Southern Baptist Convention President J.D. Greear addressed the country’s hostile political climate, and the church’s place in it, at a gathering of more than 1,000 Baptist leaders from the Midwest.
Evangelism is the core calling of the church, Greear told leaders gathered in Springfield for the 2020 Midwest Leadership Summit. That means we have to avoid other things that are going to distract us from the gospel, said the pastor of The Summit Church in Raleigh-Durham.
“We’re not the first people in the history of the church to have a politically divided society,” Greear said. First-century Rome had all kinds of political problems, he noted, but the New Testament apostles mostly avoided discussion of those things.
“It’s not that Christians don’t have anything to say to Washington D.C. or to Rome,” Greear said. “We do and we should. [It’s] just that when that becomes the focus of the church, our message is obscured.
“You realize that in our political climate, the moment that we are seen as the stooge for one political party, we’re going to lose all audience with the other.”
In Luke 12, Greear preached, a man came to Jesus with a family dispute involving his brother. Jesus had a shocking response to the man’s story, which Greear called a “genuine social justice complaint.” Instead of resolving the dispute, he preached a sermon on greed that applied to both brothers.
Jesus didn’t respond that way because he didn’t care about justice, or because he was insensitive about injustice. Indeed, Greear said, Jesus’ ministry was about bringing the justice of the kingdom of God. But he knew getting involved would take away from his central task, and create a barrier between him and some of the people he was called to reach.

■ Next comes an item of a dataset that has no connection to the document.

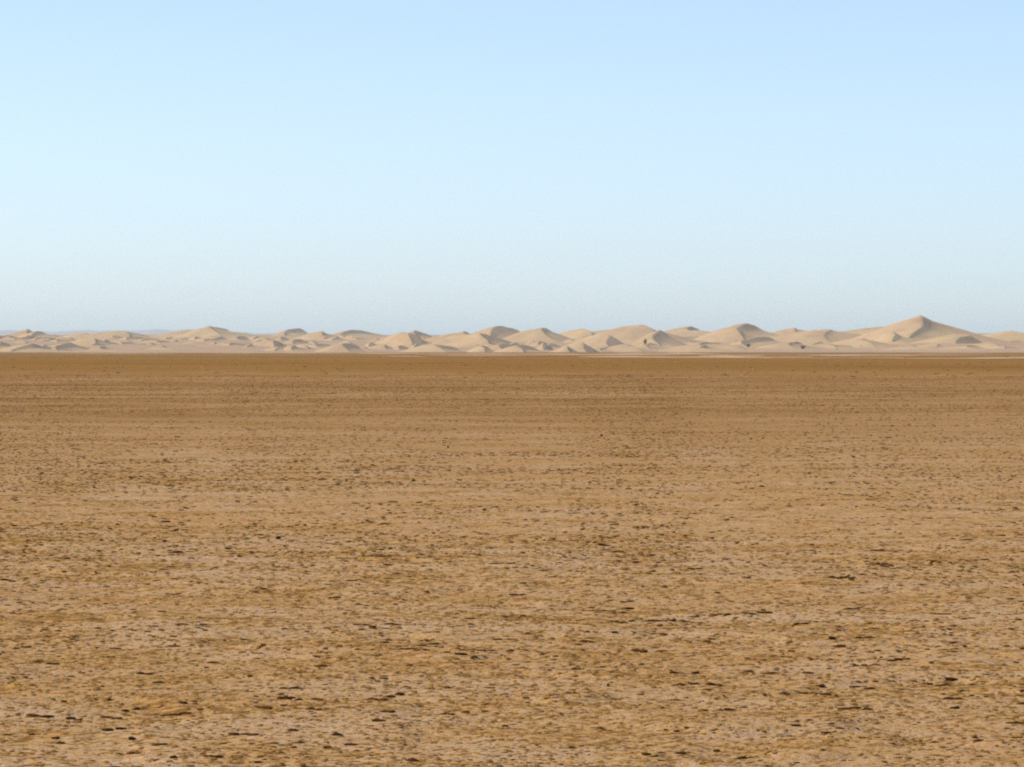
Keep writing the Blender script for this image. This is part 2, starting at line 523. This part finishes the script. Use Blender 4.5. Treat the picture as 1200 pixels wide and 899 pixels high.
# ------------------------------------------------------------------ stones on the plain
def stone_mesh(name, seed, mat):
    import bmesh
    rr = random.Random(seed)
    bm = bmesh.new()
    bmesh.ops.create_icosphere(bm, subdivisions=2, radius=0.5)
    planes = [(Vector((rr.gauss(0, 1), rr.gauss(0, 1), rr.gauss(0, .6))).normalized(), rr.uniform(.26, .42)) for _ in range(9)]
    for v in bm.verts:
        for nrm, dd in planes:
            k = v.co.dot(nrm)
            if k > dd:
                v.co -= nrm * (k - dd)
        v.co *= 1 + rr.uniform(-.06, .06)
    bmesh.ops.remove_doubles(bm, verts=bm.verts, dist=0.02)
    me = bpy.data.meshes.new(name)
    bm.to_mesh(me); bm.free()
    me.materials.append(mat)
    return me
STONES = [stone_mesh('stone', 100 + k, M_STONE) for k in range(8)]

def put_stone(name, x, y, w, dp, h, rz, me, parent=None, tilt=0.0):
    o = bpy.data.objects.new(name, me)
    COL.objects.link(o)
    o.location = (x, y, float(ground_z(np.array(x), np.array(y))) + h * 0.18)
    o.scale = (w, dp, h)
    o.rotation_euler = (rr_s.uniform(-.12, .12), tilt + rr_s.uniform(-.1, .1), rz)
    if parent: o.parent = parent
    return o
rr_s = random.Random(5)

MARKS = [  # flat stones in place of shadow streaks, shade put into their dark colour: photograph column, row, width
    (10,683,20),(310,694,32),(190,724,11),(212,741,15),(238,740,10),(32,763,12),(128,775,16),(134,765,13),(62,782,17),
    (168,794,20),(186,807,13),(251,779,10),(215,830,10),(45,844,27),(88,846,20),(130,845,26),(153,835,20),(206,840,37),
    (235,845,13),(333,825,18),(132,861,26),(68,871,17),(186,880,17),(285,867,34),(157,886,20),(249,895,23),
    (203,896,10),(311,838,14),(294,761,17),(202,763,14),(1099,660,26),(1140,659,38),(987,682,32),(886,719,38),(877,725,17),
    (895,724,15),(1102,723,23),(998,719,20),(1134,731,20),(1021,740,20),(938,737,17),(1013,755,20),(1007,787,20),(1053,784,29),
    (946,796,12),(902,797,14),(877,795,13),(1010,810,26),(1099,807,32),(959,810,17),(955,817,37),(1116,821,23),(1004,833,40),
    (1119,833,12),(866,889,13),(970,863,10),(1198,733,16),(444,658,29),(588,667,32),(456,682,12),(649,682,14),(660,707,26),
    (734,707,17),(718,720,35),(607,699,17),(428,739,28),(461,738,22),(730,735,29),(593,757,29),(689,757,20),(571,771,23),(750,765,20),
    (540,775,14),(610,789,14),(525,814,9),(574,813,14),(441,827,23),(462,822,20),(454,842,17),(525,839,17),(568,836,8),(525,878,19),
    (483,897,14),(669,878,10),(669,791,23),(415,684,20),(332,813,12),(345,813,14),(332,825,16),(345,826,20),(370,826,14),(368,840,22),
    (316,839,9),(442,851,15),(394,867,13),(384,881,12),(410,879,14),(343,862,14),(455,841,15),(300,866,8),(815,671,18),(840,724,16),
    (854,724,10),(764,735,14),(784,735,20),(800,735,12),(822,736,16),(777,748,9),(829,756,10),(813,810,14),(837,810,18),(815,810,9),
    (797,811,10),(792,823,13),(776,832,6),(790,797,11),(815,797,10),(829,815,10),(823,834,11),(843,834,9),(854,834,14),
    (870,888,12),(757,889,11),(798,888,14),(840,881,9),(793,860,7),
]
n_part = 0
def dark_cluster(px, py, wpx):
    """one shadowy streak of the photograph: one flat stone with the shade in its colour, or a few side by side where it is long"""
    global n_part
    x, y = px_ground(px, py)
    k = y / F_PX
    n = 1 if wpx < 16 else (2 if wpx < 28 else 3)
    for j in range(n):
        w = wpx * k / n * rr_s.uniform(1.25, 1.8)
        xx = x + (j - (n - 1) / 2) * wpx * k / n * rr_s.uniform(.9, 1.1)
        yy = y + rr_s.uniform(-.10, .10) * (n > 1)
        h = rr_s.uniform(.014, .024)
        put_stone('stone', xx, yy, w, max(.05, w * rr_s.uniform(.5, .9)), h, rr_s.uniform(-.5, .5), rr_s.choice(STONES), ground)
        n_part += 1
for m in MARKS:
    if n_part < 270:
        dark_cluster(*m)

LONE = [  # stones that stand out singly
    (79, 659, 13, .040, 'dark_stone', 'blunt dark stone alone at the left, well above the lower left corner', M_STONE),
    (975, 757, 12, .036, 'dark_stone', 'small dark pointed stone on bare silt in the lower right of the plain', M_STONE),
    (154, 870, 16, .024, 'dark_stone', 'black stone with an upright left end near the lower left corner', M_STONE),
    (705, 510, 4, .11, 'dark_stone', 'tiny dark stone standing alone right of centre on the far plain', M_STONE),
    (525, 524, 3, .08, 'dark_stone', 'tiny dark stone standing alone left of centre on the far plain', M_STONE),
    (326, 637, 8, .05, 'dark_stone', 'dark stone among streaks left of centre in the middle distance', M_STONE),
    (711, 811, 3, .022, 'pale_stone', 'small pale stone beside a dark one in the lower middle', M_PALE),
    (713, 812, 5, .035, 'dark_stone', 'small dark round stone right beside a pale one', M_STONE),
    (233, 741, 4, .025, 'pale_stone', 'small pale ochre stone between dark ones left of centre', M_PALE),
]
for i, (px, py, wpx, h, nm, lab, mt) in enumerate(LONE):
    x, y = px_ground(px, py)
    w = wpx * y / F_PX
    o = put_stone(nm, x, y, w, w * .8, h, i * .7, stone_mesh('lone_stone', 300 + i, mt), tilt=.15)
    tag(o, lab, 'stone')

# ------------------------------------------------------------------ gravel (uncountable): stones scattered by geometry nodes on points
def scatter(name, label, P, S, Rz, mat, seed):
    me = bpy.data.meshes.new(name)
    me.vertices.add(len(P))
    me.vertices.foreach_set('co', np.asarray(P, np.float32).ravel())
    for nm, arr in (('stone_scale', S), ('stone_rot', Rz)):
        at = me.attributes.new(nm, 'FLOAT_VECTOR', 'POINT')
        at.data.foreach_set('vector', np.asarray(arr, np.float32).ravel())
    me.materials.append(mat)
    o = bpy.data.objects.new(name, me)
    COL.objects.link(o)
    ng = bpy.data.node_groups.new(name + '_nodes', 'GeometryNodeTree')
    ng.interface.new_socket('Geometry', in_out='INPUT', socket_type='NodeSocketGeometry')
    ng.interface.new_socket('Geometry', in_out='OUTPUT', socket_type='NodeSocketGeometry')
    N, Lk = ng.nodes, ng.links
    gi = N.new('NodeGroupInput'); go = N.new('NodeGroupOutput')
    ico = N.new('GeometryNodeMeshIcoSphere'); ico.inputs['Radius'].default_value = 0.5; ico.inputs['Subdivisions'].default_value = 2
    nz = N.new('ShaderNodeTexNoise'); nz.inputs['Scale'].default_value = 2.3; nz.inputs['Detail'].default_value = 2
    nz.noise_dimensions = '4D'; nz.inputs['W'].default_value = seed
    pos = N.new('GeometryNodeInputPosition')
    sub = N.new('ShaderNodeVectorMath'); sub.operation = 'SUBTRACT'; sub.inputs[1].default_value = (.5, .5, .5)
    mul = N.new('ShaderNodeVectorMath'); mul.operation = 'SCALE'; mul.inputs['Scale'].default_value = 0.75
    sp = N.new('GeometryNodeSetPosition')
    sm = N.new('GeometryNodeSetMaterial'); sm.inputs['Material'].default_value = mat
    Lk.new(pos.outputs[0], nz.inputs['Vector']); Lk.new(nz.outputs['Color'], sub.inputs[0]); Lk.new(sub.outputs[0], mul.inputs[0])
    Lk.new(ico.outputs[0], sp.inputs['Geometry']); Lk.new(mul.outputs[0], sp.inputs['Offset'])
    Lk.new(sp.outputs[0], sm.inputs['Geometry'])
    iop = N.new('GeometryNodeInstanceOnPoints')
    a1 = N.new('GeometryNodeInputNamedAttribute'); a1.data_type = 'FLOAT_VECTOR'; a1.inputs['Name'].default_value = 'stone_scale'
    a2 = N.new('GeometryNodeInputNamedAttribute'); a2.data_type = 'FLOAT_VECTOR'; a2.inputs['Name'].default_value = 'stone_rot'
    e2r = N.new('FunctionNodeEulerToRotation')
    Lk.new(gi.outputs[0], iop.inputs['Points']); Lk.new(sm.outputs[0], iop.inputs['Instance'])
    Lk.new(a1.outputs[0], iop.inputs['Scale'])
    Lk.new(a2.outputs[0], e2r.inputs[0]); Lk.new(e2r.outputs[0], iop.inputs['Rotation'])
    Lk.new(iop.outputs[0], go.inputs[0])
    md = o.modifiers.new('scatter', 'NODES'); md.node_group = ng
    return tag(o, label, None, None, 'stuff')

def field(y0, y1, d0, power, s0, s1, grow, seed, vein=0.0, hmin=.14, hmax=.34, sharp=9):
    """clustered points, d0 per m2 at 30 m thinning out with distance, with more stones along faint curving lines and in patches"""
    g = np.random.default_rng(seed)
    P, S, Rr = [], [], []
    edges = [y0]
    while edges[-1] < y1: edges.append(edges[-1] * 1.08)
    for a, b in zip(edges, edges[1:]):
        ym = (a + b) / 2
        hw = b * 0.105 * 1.35 + 1.0
        n = int(d0 * (30 / ym) ** power * (b - a) * 2 * hw)
        x = g.uniform(-hw, hw, n); y = g.uniform(a, b, n)
        k = max(1.0, ym / 45)
        clump = 0.45 * noise(x, y, 1.1 * k, seed) + 0.35 * noise(x, y, 0.35 * k, seed + 1) + 0.5 * noise(x, y, 6.0, seed + 2) + 0.4 * noise(x, y, 30.0, seed + 3)
        line = np.clip(1 - np.abs(noise(x, y, 2.2 * k, seed + 4) + 0.35 * noise(x, y, 0.6 * k, seed + 5)) * sharp, 0, 1)
        p = np.clip(0.35 + 1.1 * clump, 0.03, 1) * (1 - vein) + vein * line * np.clip(0.6 + clump, 0.1, 1)
        keep = g.random(n) < p
        x, y = x[keep], y[keep]
        gs = (ym / 30) ** grow
        w = (s0 + (s1 - s0) * g.random(len(x)) ** 2.2) * gs
        h = w * g.uniform(hmin, hmax, len(x)) / gs ** 0.4
        z = ground_z(x, y) + h * 0.12
        P.append(np.stack([x, y, z], -1))
        S.append(np.stack([w, w * g.uniform(.6, 1.0, len(x)), h], -1))
        Rr.append(np.stack([g.uniform(-.12, .12, len(x)), g.uniform(-.12, .12, len(x)), g.uniform(0, 6.28, len(x))], -1))
    return np.concatenate(P), np.concatenate(S), np.concatenate(Rr)

def merged(*fs):
    return [np.concatenate(q) for q in zip(*fs)]

scatter('gravel', 'ochre gravel and clay crumbs strewn over the plain',
        *merged(field(21, 420, 420, 1.85, .010, .050, .65, 11, .3),
                field(380, 2400, 1.6, 1.35, .10, .30, .28, 14, .2, .2, .4)), M_GRAVEL, 1.3)
scatter('dark_gravel', 'pebbles dark with varnish and painted shade, strewn in patches over the plain',
        *merged(field(21, 420, 230, 1.65, .009, .058, .40, 17, .45),
                field(21, 300, 75, 2.15, .035, .13, .22, 27, .98, .10, .19, 15)), M_STONE, 4.7)  # dark albedo supplies shade as well as varnish

# ------------------------------------------------------------------ haze: even air round the whole scene
def haze():
    x, y0, y1, z0, z1 = 33000.0, -3200.0, 63500.0, -2.0, 138.0
    V = [(-x, y0, z0), (x, y0, z0), (x, y1, z0), (-x, y1, z0), (-x, y0, z1), (x, y0, z1), (x, y1, z1), (-x, y1, z1)]
    Fc = [(0, 3, 2, 1), (4, 5, 6, 7), (0, 1, 5, 4), (1, 2, 6, 5), (2, 3, 7, 6), (3, 0, 4, 7)]
    m = bpy.data.materials.new('haze_air'); m.use_nodes = True
    n = m.node_tree.nodes; n.clear()
    out = n.new('ShaderNodeOutputMaterial'); v = n.new('ShaderNodeVolumePrincipled')
    v.inputs['Color'].default_value = (0.74, 0.92, 1.0, 1)
    v.inputs['Density'].default_value = 3.8e-5
    v.inputs['Anisotropy'].default_value = 0.1
    m.node_tree.links.new(v.outputs[0], out.inputs['Volume'])
    tag(link_mesh('haze', V, Fc, m, smooth=False), 'pale dusty haze over the whole plain and dunes', kind='stuff')
haze()
print('stone parts', n_part)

“When we tie our message too closely to a political platform,” Greear warned, “we put an unnecessary obstacle in the way of the gospel for at least half of our mission field.” And we can’t afford to write off half our mission field, he said.
Clearing the path
Some pastors have told him they speak about their political opinions sometimes, Greear said, but they keep it separate from the official message of the church. “Congregation members just don’t have that category,” Greear countered. When it comes from the pastor, he said, people associate with the central identity of the church, and conflate it with the core message.
Speaking about the country’s political climate, Greear said he had people in his church who agree with current leaders and policies, and people who don’t. He acknowledged the Baptist leaders gathered in Springfield also differ on the issues, and could have said, “Amen,” as he was describing either side. Grinning, Greear thanked the crowd for exercising their “legendary Midwest restraint,” the room echoing with laughter.
He recounted the story of a woman who visited his church and later told him that she actually had first “met” him on Twitter, when they had interacted about abortion and Greear’s pro-life positions.
“Eventually I was overwhelmed by the truth of the gospel and I got saved,” she wrote Greear in a letter after making her profession of faith in Jesus. She had known the pastor’s positions on certain issues, but because he didn’t make his church “the Republican church,” she said, she came and heard and responded to the gospel.
“Now I feel like I’m relearning everything,” she wrote, “and I just want to thank you for not putting politics in my path to the gospel.”
Politics is important to him, Greear acknowledged. But her soul and others like her are even more so. “Don’t we care about almost half the country that identifies with her?”
That doesn’t mean not speaking out on important issues, he said. “We have to be unapologetic and unwavering in our stands for the sanctity of life, the sanctity of marriage, the preciousness of religious liberty. We’ve got to be vocal about the secular threats that are coming to religious liberty.
“We’ve got to be equally clear on the wrongness of injustice or racial discrimination; the dignity of the immigrant; and our responsibility to care for the poor. We’ve got to speak out, even if it’s unpopular, and even sometimes if it means backing policy that supports it.” That’s what it means to be salt and light in our communities, he said.
“But we’ve also got to realize that conscientious Christians can disagree about the best applications of certain social policies. And where Scripture does not draw a direct line between a virtue and a policy, well, neither should we.”
In Matthew 11, Greear noted, the list of disciples Jesus called includes two men on opposite sides of one of the most divisive political issues of their day. Simon the Zealot and Matthew the tax collector would have disagreed about how to deal with the Roman authorities over them.
“At the end of the day, those disciples had something greater in common in their love of Jesus than they did in the things that divided them in a strategy about Rome,” Greear said. Can we do this too, he asked Midwest leaders. “Can we second our important convictions in light of our most essential one?”
“Unity in our churches around the gospel is more important than absolute uniformity of our politics.”